China’s Push for AI Governance Leadership

In July, Premier Li Qiang formally proposed the creation of the World Artificial Intelligence Cooperation Organization (WAICO), aimed at giving China a central role in setting global AI rules. The pitch came just days after the Trump administration released its own AI roadmap, focused on cementing U.S. dominance.

Beijing’s plan emphasizes inclusivity, positioning AI as a shared global resource rather than a commodity monopolized by a few countries. Li described the initiative as “open to all sincere and willing participants,” aiming to win over countries long excluded from Western-led governance frameworks.

Competing Philosophies

At the heart of this contest is a clash of political ideologies. The Trump administration’s Winning the AI Race: America’s AI Action Plan promotes deregulation, private-sector innovation, and the global spread of the “American AI Technology Stack.”

By contrast, China is leveraging multilateral institutions like the United Nations and the International Telecommunication Union to push for a more centralized and consensus-driven framework—one that it can steer from within.

For the developing world, China’s model, with its emphasis on open access and shared benefits, may offer a more attractive alternative to what they view as America’s zero-sum approach.

The Global South: A Diplomatic Battleground

China’s growing influence in the Global South isn’t just rhetorical. Through the Digital Silk Road—a core part of the Belt and Road Initiative—Beijing is laying physical and digital infrastructure across Africa, Southeast Asia, and Latin America. These include data centers, telecom networks, and e-commerce platforms, many of which are bundled with Chinese AI technologies.

By offering lower-cost, open-source AI tools—and tying them to its infrastructure investments—China is creating deep, durable ties that are as much about geopolitics as they are about code.

A Two-Front Semiconductor Strategy

Despite U.S. export controls, a steady stream of high-end chips continues to reach China through shell companies, re-export hubs like Malaysia and Singapore, and falsified shipping documents. In 2024 alone, hundreds of thousands of advanced chips—including Nvidia GPUs—were reportedly smuggled into China, according to the Center for a New American Security.

The U.S. has responded with the proposed Chip Security Act, which would require location-verification features in export-controlled semiconductors. But this has only heightened Beijing’s suspicion of backdoors and surveillance, prompting some Chinese firms to abandon American chips altogether.

Domestic Innovation Accelerates

Sanctions have also fueled a massive investment surge at home. Flagship firms like Semiconductor Manufacturing International Corporation (SMIC) are now ramping up 7nm production, while Huawei’s HiSilicon division is rolling out competitive AI chips like the Ascend 910C. While still behind the global cutting edge, these chips reportedly rival Nvidia’s H800 and H20 in performance—especially since those U.S. chips are now subject to restrictions or redesigns.

One of the more telling developments is the software shift underway.
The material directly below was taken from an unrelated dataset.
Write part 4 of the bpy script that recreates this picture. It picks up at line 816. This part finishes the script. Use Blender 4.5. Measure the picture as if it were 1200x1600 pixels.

Leading Chinese startup DeepSeek has begun optimizing its AI models for a new data format tailored to next-generation domestic chips—signaling a deliberate move away from the Nvidia ecosystem.

Embargo Turns Into Catalyst

Companies once struggling under U.S. blacklists—like Cambricon—are now posting record profits, boosted by protected market demand and generous state support. The embargo has become a rallying point, uniting policy, capital, and talent behind the goal of technological independence.

Rather than halting progress, U.S. policy has sparked a feedback loop: the more restrictions Washington imposes, the more China invests, innovates, and recruits. The very effort meant to stall its ascent is accelerating it.

Nvidia’s Dilemma

Caught in the crossfire is Nvidia, which continues to rely heavily on the Chinese market. To comply with U.S. rules, the company developed “export-safe” chips like the H20, stripped down just enough to avoid triggering bans. AMD followed with its MI308.

In early 2025, the Trump administration briefly halted even these modified chips—only to reverse course under a controversial arrangement: chipmakers would be allowed to sell again, but must hand over 15% of their China-derived revenues to the U.S. government. The move was seen by some as a de facto tax on cross-border commerce, and by others as an implicit acknowledgment that a full decoupling is neither practical nor profitable.

What Comes Next

The AI divide between China and the U.S. is no longer just a matter of compute or code—it’s a clash of worldviews. America bets on innovation and the private sector. China counters with state planning, infrastructure diplomacy, and multilateral outreach.

The outcome won’t just decide which country’s chips power the next generation of AI. It will shape who writes the rules—and who gets to play.